The government could probably do a lot of preventative things like sponsoring and funding security audits of open source software, but when some hackers exploits my broken config or some API it's not clear to me how the government is supposed to prevent that. They can't read every line of source code in the country.

2 comments

Realistically, I'd like to see the government develop software and tooling to mitigate these concerns. They already do at a low level for cryptographic primitives (like SHA and RSA). Maybe they do the next couple abstraction layers up, a secure OS image that's regularly patched, a web server, a programming framework, etc.

Currently those layers are roughly provided by the big tech companies, and the government's involvement in making those more secure is PhD students and curious professors from (public) universities. It would be nice if that was a more directly employed org in the government.

I could see this happening as the processes mature. The Air Force already has hardened repositories for containers etc and "Factory in a Box" type configurations that the Defense Industry is supposed to start adopting for new programs. It is really neat, though it's so low-level at this point that it won't make sense for small businesses to use it unless their underlying platforms like Shopify, Instagram, and Blogger do.

https://software.af.mil/dsop/services/

> while land borders are clearly defined

I think we take for granted that they are clearly defined now because nation-states worked very hard to define, create, and enforce that concept. As I understand it, for most of human history there was no real notion of a well-bounded state and even today sovereignty is hotly debated in some areas.

So, it's not that enforcing land borders is intrinsically easy. It's that it appears easy because nations adopted it as their responsibility and do the work. Look at how much political energy was expended around Trump's wall between the US and Mexico to get a sense of how complex and effortful land borders are.

I don't see any reason that Internet sovereignty couldn't be equally well-defined and defended... except countries simply aren't doing it.

The difference is that the geographical boundaries of nations are (to a large extent) found, not made. So the lines of defense run along natural ones. If you're talking about building one on the internet you're talking effectively about creating the equivalent of the Chinese firewall.

The inter-net as the name suggests is a network, not a perimeter and runs across boundaries. If you want Trump's border wall on the internet you're talking about handing the government sole access and control to all information going in and out.

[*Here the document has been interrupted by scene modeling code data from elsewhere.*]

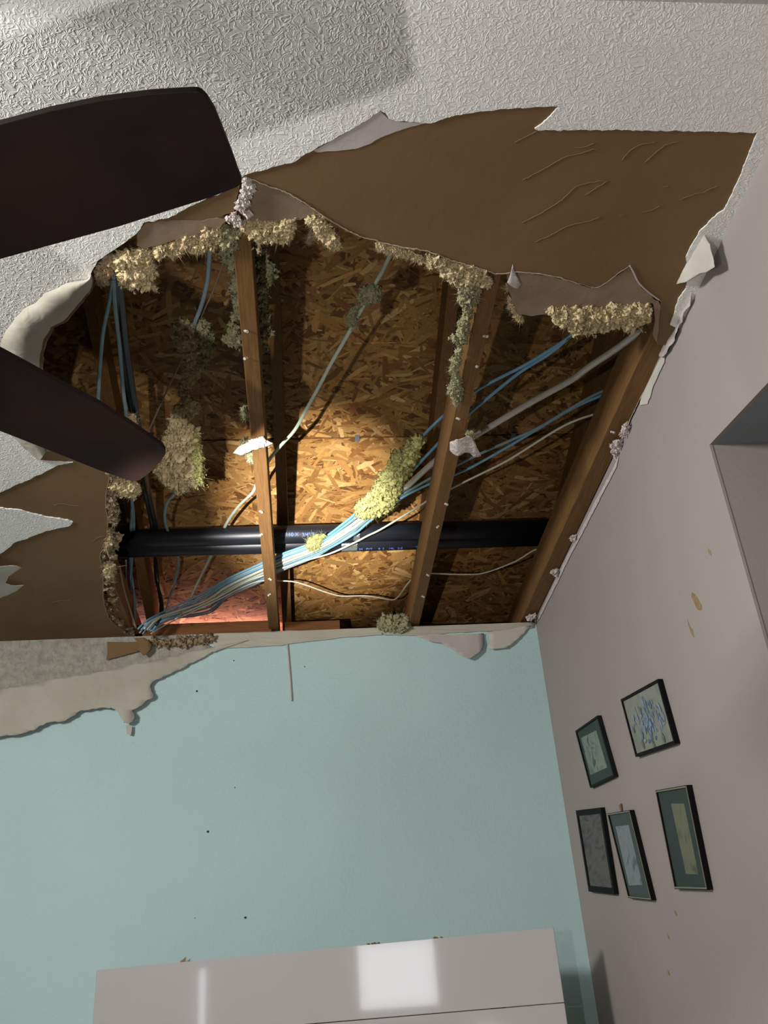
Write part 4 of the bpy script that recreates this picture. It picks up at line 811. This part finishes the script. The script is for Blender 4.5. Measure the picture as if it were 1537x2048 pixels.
# ================================================================== WHITE GLOSSY BOARD
YL = YW-.035; tl = ony(193, 1940, YL); zt = tl.z; tr_ = onz(1108, 1855, zt)
d = (tr_-tl); d.z = 0; W_ = d.length; d.normalize(); nb = Vector((-d.y, d.x, 0))   # nb points to the wall
hb = empty('glossy_headboard', 'glossy white two-panel board standing against the teal wall', 'headboard', None, Vector(((tl.x+tr_.x)/2, (tl.y+tr_.y)/2, 0)))
# seam height from the pixel (1131,2005) on the board plane
rr = ray(1131, 2005); t_ = (tl-CAM).dot(nb)/rr.dot(nb); zs = (CAM+rr*t_).z
def pan(z0, z1, name):
    pts = [Vector((tl.x, tl.y, z0)), Vector((tr_.x, tr_.y, z0)), Vector((tr_.x, tr_.y, z1)), Vector((tl.x, tl.y, z1))]
    V_, F_ = slab(pts, nb*.022); o = fixn(link(name, V_, F_, M['gloss'], hb)); bv = o.modifiers.new('b', 'BEVEL'); bv.width = .0022; bv.segments = 3; return o
pan(zs+.0012, zt, 'board_panel'); pan(zs-.55, zs-.0012, 'board_panel'); pan(.02, zs-.5525, 'board_panel')
for s in (.15, .85):
    p = tl+d*(W_*s)+nb*.0225; V_, F_ = slab([Vector((p.x, p.y, 0)), Vector((p.x, p.y, 0))+d*.05, Vector((p.x, p.y, zt-.03))+d*.05, Vector((p.x, p.y, zt-.03))], nb*.01); fixn(link('batten', V_, F_, M['woodx'], hb))
at0(hb)
c = ony(364, 1926, YL+.012)
V_, F_ = slab([c+Vector(v) for v in ((-.018, 0, -.012), (.016, 0, -.012), (.012, 0, .004), (.014, 0, .020), (.004, 0, .012), (-.006, 0, .006))], (0, .003, 0)); tag(fixn(link('debris_chip', V_, F_, M['stain'])), 'small brown chip lying on top of the white board, left part', 'debris')
for lb, px, py in (('tiny grey crumbs on the white board top edge, middle', 745, 1884), ('tiny dark crumbs on the white board top edge, right part', 872, 1868)):
    rr = ray(px, py); t_ = (tl-CAM).dot(nb)/rr.dot(nb); c = CAM+rr*t_+nb*.01; c.z = zt+.003
    V_, F_ = join([blob(c+d*rd.uniform(-.02, .02), rd.uniform(.002, .005), (1.4, 1, .8), .6, 2.4, 2, i) for i in range(6)]); tag(link('debris_crumb', V_, F_, M['core']), lb, 'debris')
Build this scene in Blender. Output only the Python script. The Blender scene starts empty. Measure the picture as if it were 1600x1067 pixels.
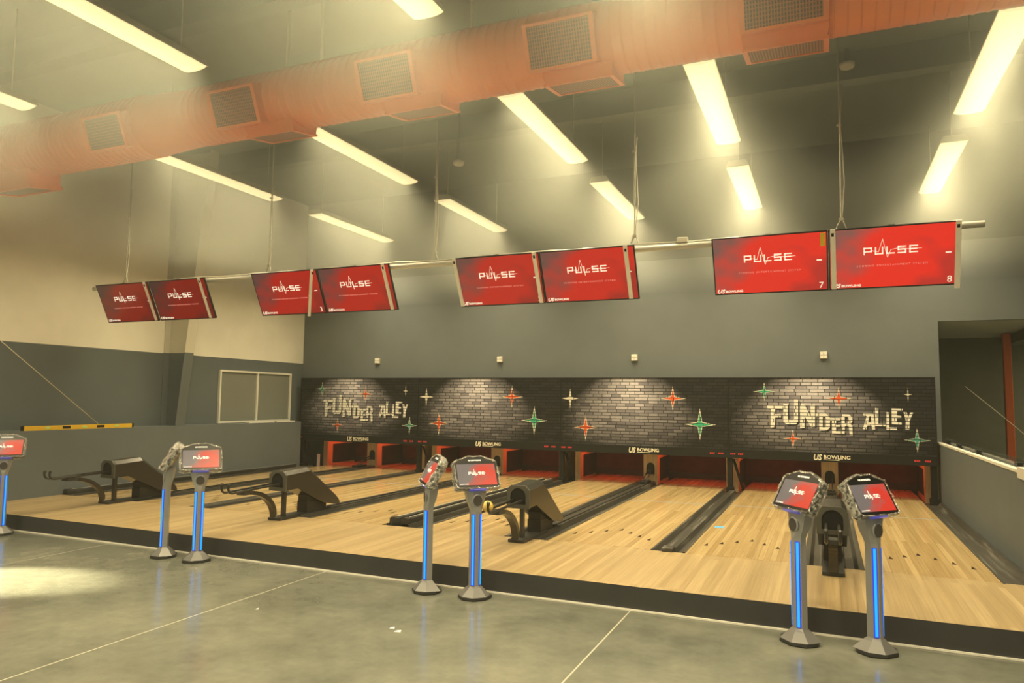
import bpy, bmesh, math, random
from mathutils import Vector, Matrix
from mathutils.geometry import tessellate_polygon
random.seed(7)
C = bpy.context.scene.collection
SC = bpy.context.scene
PI = math.pi
EYE = 1.614                      # camera height above the concrete
# ------------------------------------------------------------------ camera
cam = bpy.data.cameras.new('camera')
cam.sensor_width = 36.0
cam.lens = 1125.47 / 1600 * 36.0
cam.clip_end = 200
co = bpy.data.objects.new('camera', cam); C.objects.link(co)
R_, U_, F_ = Vector((.91729, .39804, .01186)), Vector((.02129, -.07876, .99667)), Vector((-.39765, .91398, .08072))
M = Matrix((( R_.x, U_.x, -F_.x, 0), (R_.y, U_.y, -F_.y, 0), (R_.z, U_.z, -F_.z, EYE), (0, 0, 0, 1)))
co.matrix_world = M
SC.camera = co
# ------------------------------------------------------------------ view, world, lights
SC.view_settings.view_transform = 'Standard'
SC.view_settings.look = 'None'
SC.view_settings.gamma = 1.0
SC.view_settings.use_curve_mapping = False
SC.view_settings.exposure = 0.0
WARM = (1.0, .83, .47)
w = bpy.data.worlds.new('world'); SC.world = w; w.use_nodes = True
w.node_tree.nodes['Background'].inputs[0].default_value = (1.0, .86, .52, 1)
w.node_tree.nodes['Background'].inputs[1].default_value = 0.45

def area(name, loc, sx, sy, power, color, spread=180, rot=(0, 0, 0)):
    l = bpy.data.lights.new(name, 'AREA'); l.shape = 'RECTANGLE'; l.size = sx; l.size_y = sy
    l.energy = power; l.color = color; l.spread = math.radians(spread)
    o = bpy.data.objects.new(name, l); C.objects.link(o); o.location = loc; o.rotation_euler = rot
    return o
COLX = [-8.10, -5.58, -2.97, -1.03, 1.5]       # the columns of ceiling lights
LAMP_Z = EYE + 3.2
LAMP_P = 84
LAMP_SPREAD = 128
# the same rows of ceiling lights carry on over the hall behind the camera
for yy in (0.6, -2.6):
    for xx in COLX + [4.0]:
        area('hall_lamp', (xx, yy, LAMP_Z - .06), .28, 2.24, LAMP_P, WARM, LAMP_SPREAD)
# unseen fill light added further along the right recess to brighten it
area('recess_fill_light', (5.6, 14.2, 2.7), .4, 1.2, 130, WARM, 180)
# daylight through the entrance on the left of the hall
sp = bpy.data.lights.new('entrance_daylight', 'SPOT'); sp.energy = 14000; sp.color = (1, .86, .50)
sp.spot_size = math.radians(15); sp.spot_blend = .65; sp.shadow_soft_size = .05
so = bpy.data.objects.new('entrance_daylight', sp); C.objects.link(so)
so.location = (-10.2, 2.6, 2.3)
so.rotation_euler = (Vector((-6.72, 4.02, 0)) - Vector(so.location)).to_track_quat('-Z', 'Y').to_euler()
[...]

That's way beyond cyber defense of private business. And looking at some countries engaging in this right now you better be careful what you ask for.

Boundaries are established, they are not "found". Algeria, Angola and Namibia. Check the borders of those 3 countries, there is nothing natural about those borders.

Countries try to enforce their borders. And they normally regulate traffic through a custom, the rest is deemed unlawful.

More on the point: the current internet is a mess. Hopefully it collapses and a new network is built, with security in mind this time.

> So the lines of defense run along natural ones.

I think those boundaries are a lot less natural than you think when you take into account things like embassies, extradition treaties, etc.